O outro diferencial está no pano de fundo da história: o sexo. O sexo é parte primordial de quase tudo que constitui a rotina de um jovem contemporâneo e suas angústias e anseios nessa fase da vida são geralmente conectadas a ele de alguma forma. A concepção da série é muito esperta justamente porque quando Otis começa a fazer seus atendimentos, os episódios passam a ilustrar questões sexuais que vão desde o óbvio (não consigo ter um orgasmo) até o completamente inusitado (não consigo enfiar nada na vagina). Repetindo os jargões especializados da mãe, o protagonista e seus "pacientes" dialogam a respeito de questões e problemas sexuais que muitos jovens hoje em dia não conseguem entender ou admitir que tem. O melhor é que tudo isso é feito com muito humor, ousadia e provocação.
Amigável
É notório que - apesar de acessar as tramas recorrentes do gênero - Sex Education busca sua identidade na forma com que constrói suas relações. As adolescentes que compõem o time de personagens femininas são fortes, decididas e questionadoras. Os roteiros não situam isso apenas no lado das "mocinhas", mas distribuem essa nova abordagem entre todas, nos presenteando até mesmo com Lily (Tanya Reinolds), uma escritora de contos eróticos bizarros que só quer simplesmente perder a virgindade, sem laços emocionais, sem complicações e o mais importante: sem culpa. Não é uma questão de banalização, muito pelo contrário. O valor sentimental das interlocuções só não é a estrela do show, o que livra o sexo pelo sexo, a liberdade de alternativas, do julgamento e da vulgarização.

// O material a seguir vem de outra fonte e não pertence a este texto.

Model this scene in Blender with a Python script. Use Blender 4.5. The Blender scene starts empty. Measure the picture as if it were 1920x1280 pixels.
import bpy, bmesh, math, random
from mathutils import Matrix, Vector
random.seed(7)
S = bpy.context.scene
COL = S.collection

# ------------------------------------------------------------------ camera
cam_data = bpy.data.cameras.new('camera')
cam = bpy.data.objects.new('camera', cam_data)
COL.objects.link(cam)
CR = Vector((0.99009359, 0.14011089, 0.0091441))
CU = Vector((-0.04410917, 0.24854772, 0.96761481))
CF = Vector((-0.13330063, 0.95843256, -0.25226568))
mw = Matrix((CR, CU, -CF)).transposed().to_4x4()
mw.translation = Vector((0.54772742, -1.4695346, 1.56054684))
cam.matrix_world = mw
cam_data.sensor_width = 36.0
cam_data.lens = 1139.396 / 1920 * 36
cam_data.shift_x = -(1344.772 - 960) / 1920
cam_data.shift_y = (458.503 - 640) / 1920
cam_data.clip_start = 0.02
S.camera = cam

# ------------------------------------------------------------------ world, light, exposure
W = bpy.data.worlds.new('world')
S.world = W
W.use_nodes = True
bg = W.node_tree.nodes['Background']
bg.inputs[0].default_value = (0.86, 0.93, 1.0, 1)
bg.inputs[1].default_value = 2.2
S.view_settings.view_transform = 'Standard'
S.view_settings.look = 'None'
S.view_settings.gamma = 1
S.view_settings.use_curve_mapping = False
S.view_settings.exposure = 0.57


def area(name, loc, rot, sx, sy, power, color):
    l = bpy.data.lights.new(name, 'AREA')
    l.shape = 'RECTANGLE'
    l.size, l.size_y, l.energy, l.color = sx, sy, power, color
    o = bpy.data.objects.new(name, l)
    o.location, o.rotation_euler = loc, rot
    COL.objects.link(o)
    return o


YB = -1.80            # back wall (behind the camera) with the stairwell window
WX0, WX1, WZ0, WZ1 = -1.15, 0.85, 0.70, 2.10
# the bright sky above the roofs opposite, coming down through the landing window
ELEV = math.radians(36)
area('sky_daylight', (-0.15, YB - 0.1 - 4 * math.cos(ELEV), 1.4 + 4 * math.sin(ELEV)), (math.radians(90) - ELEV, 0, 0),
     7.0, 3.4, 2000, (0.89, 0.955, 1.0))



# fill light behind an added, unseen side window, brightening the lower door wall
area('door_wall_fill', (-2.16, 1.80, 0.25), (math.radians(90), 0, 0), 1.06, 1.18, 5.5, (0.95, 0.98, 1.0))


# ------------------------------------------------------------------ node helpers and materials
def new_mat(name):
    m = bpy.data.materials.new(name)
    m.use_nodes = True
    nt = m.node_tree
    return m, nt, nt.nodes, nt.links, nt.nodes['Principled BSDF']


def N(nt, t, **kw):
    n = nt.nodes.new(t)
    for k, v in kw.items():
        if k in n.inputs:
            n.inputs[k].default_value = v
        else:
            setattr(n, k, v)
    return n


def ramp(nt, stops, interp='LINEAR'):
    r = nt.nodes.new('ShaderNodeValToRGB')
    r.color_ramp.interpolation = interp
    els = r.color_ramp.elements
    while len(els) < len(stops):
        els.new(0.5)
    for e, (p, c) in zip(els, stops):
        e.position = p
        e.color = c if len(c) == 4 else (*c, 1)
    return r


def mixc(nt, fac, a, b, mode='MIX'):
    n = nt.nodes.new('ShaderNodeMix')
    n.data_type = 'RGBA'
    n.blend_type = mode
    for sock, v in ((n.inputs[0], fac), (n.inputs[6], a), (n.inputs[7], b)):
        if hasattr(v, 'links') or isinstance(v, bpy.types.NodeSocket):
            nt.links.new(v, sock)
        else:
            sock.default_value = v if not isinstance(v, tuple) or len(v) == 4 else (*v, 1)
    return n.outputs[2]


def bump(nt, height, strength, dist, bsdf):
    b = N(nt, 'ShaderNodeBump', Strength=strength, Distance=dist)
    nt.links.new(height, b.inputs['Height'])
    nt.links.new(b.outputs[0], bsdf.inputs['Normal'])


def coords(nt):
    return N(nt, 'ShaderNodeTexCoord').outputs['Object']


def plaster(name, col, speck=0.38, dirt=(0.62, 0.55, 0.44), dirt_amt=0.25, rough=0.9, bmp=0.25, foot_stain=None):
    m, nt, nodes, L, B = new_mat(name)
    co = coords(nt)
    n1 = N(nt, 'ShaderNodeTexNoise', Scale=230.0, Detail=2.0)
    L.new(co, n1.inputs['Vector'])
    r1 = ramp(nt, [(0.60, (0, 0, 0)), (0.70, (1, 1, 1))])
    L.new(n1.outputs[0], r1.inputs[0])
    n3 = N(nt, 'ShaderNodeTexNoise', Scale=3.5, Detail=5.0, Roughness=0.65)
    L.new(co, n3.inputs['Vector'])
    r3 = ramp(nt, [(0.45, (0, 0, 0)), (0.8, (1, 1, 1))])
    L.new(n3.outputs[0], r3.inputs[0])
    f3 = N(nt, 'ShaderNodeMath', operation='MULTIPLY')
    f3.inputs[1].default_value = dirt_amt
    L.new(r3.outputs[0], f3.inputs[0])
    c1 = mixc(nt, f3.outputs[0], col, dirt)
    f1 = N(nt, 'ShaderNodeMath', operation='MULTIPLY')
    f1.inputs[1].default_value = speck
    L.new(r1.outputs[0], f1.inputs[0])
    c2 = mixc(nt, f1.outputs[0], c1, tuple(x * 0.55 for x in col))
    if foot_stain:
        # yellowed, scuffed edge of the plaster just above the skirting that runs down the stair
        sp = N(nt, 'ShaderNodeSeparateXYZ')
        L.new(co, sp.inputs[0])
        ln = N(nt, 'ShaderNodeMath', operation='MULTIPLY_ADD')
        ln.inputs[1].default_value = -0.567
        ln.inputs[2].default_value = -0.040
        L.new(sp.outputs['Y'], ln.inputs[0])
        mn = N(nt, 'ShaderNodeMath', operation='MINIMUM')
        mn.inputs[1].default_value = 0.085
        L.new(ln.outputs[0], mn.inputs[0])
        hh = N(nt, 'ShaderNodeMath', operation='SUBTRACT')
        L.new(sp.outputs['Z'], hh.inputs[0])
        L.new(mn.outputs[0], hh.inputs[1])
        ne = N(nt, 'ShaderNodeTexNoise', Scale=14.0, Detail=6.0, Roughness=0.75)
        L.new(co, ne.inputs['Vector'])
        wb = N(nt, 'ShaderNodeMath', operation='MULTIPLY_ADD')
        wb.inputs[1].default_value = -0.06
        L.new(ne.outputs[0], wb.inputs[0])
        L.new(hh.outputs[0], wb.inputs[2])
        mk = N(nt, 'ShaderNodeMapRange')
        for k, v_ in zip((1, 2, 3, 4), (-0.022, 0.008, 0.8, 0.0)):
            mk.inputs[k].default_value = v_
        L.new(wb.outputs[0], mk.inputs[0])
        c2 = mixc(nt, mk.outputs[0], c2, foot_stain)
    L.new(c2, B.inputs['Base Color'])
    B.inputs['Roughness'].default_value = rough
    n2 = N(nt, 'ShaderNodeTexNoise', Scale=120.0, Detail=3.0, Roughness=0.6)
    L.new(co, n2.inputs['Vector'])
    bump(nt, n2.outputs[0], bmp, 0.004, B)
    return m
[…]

Mas, sem dúvida, o maior ganho da série é a amizade incrível entre Otis e Eric (Ncuti Gatwa). Personagens gays tendem a ser monotemáticos nesse tipo de série e Sex Education não foge das abordagens inevitáveis. Eric, ainda bem, sofre mais influências da já citada Glee, que por si só tomava decisões transgressoras a respeito. Sua relação afetuosa com o pai religioso e a resolução das tensões com o maior valentão da escola se assemelham bastante à produção musical da Fox. Porém, ainda que Glee tenha ensaiado isso, nenhuma outra série totalmente adolescente tinha investido tão pesado e tão corretamente na amizade entre um rapaz heterossexual e um rapaz homossexual. É como se víssemos ganhar vida as melhores páginas dos romances de David Levithan, onde a presença de personagens gays é tratada com naturalidade extrema. Não há uma cena sequer em que Otis questione ser amigo de um rapaz gay, se afete por isso ou hesite diante do compartilhamento da simbologia gay com o amigo. Para ser próximo de Otis, a série não transforma Eric num modelo heteronormativo e só isso já é absolutamente louvável.
Os episódios são muito bem conduzidos, mas são longos. Um modelo de 30 minutos com 12 capítulos talvez desse um ritmo melhor ao produto final. As atuações são todas muito corretas e Gillian Anderson (o nome mais conhecido do elenco), segue deixando Scully para trás, o que é mais que esperado depois do que Chris Carter fez com no revival de Arquivo X. Cercada de obscuridade e ao mesmo tempo de doçura, Sex Education vai a todos os lugares onde deveria ir, explora todas as regiões certas, se conduz como num coito de pleno aproveitamento: ótimas e suaves preliminares, percurso nem lento nem super ágil e um clímax certeiro, daqueles que nos fazem pensar e sorver a experiência, só para acordar no dia seguinte e perceber que queremos mais.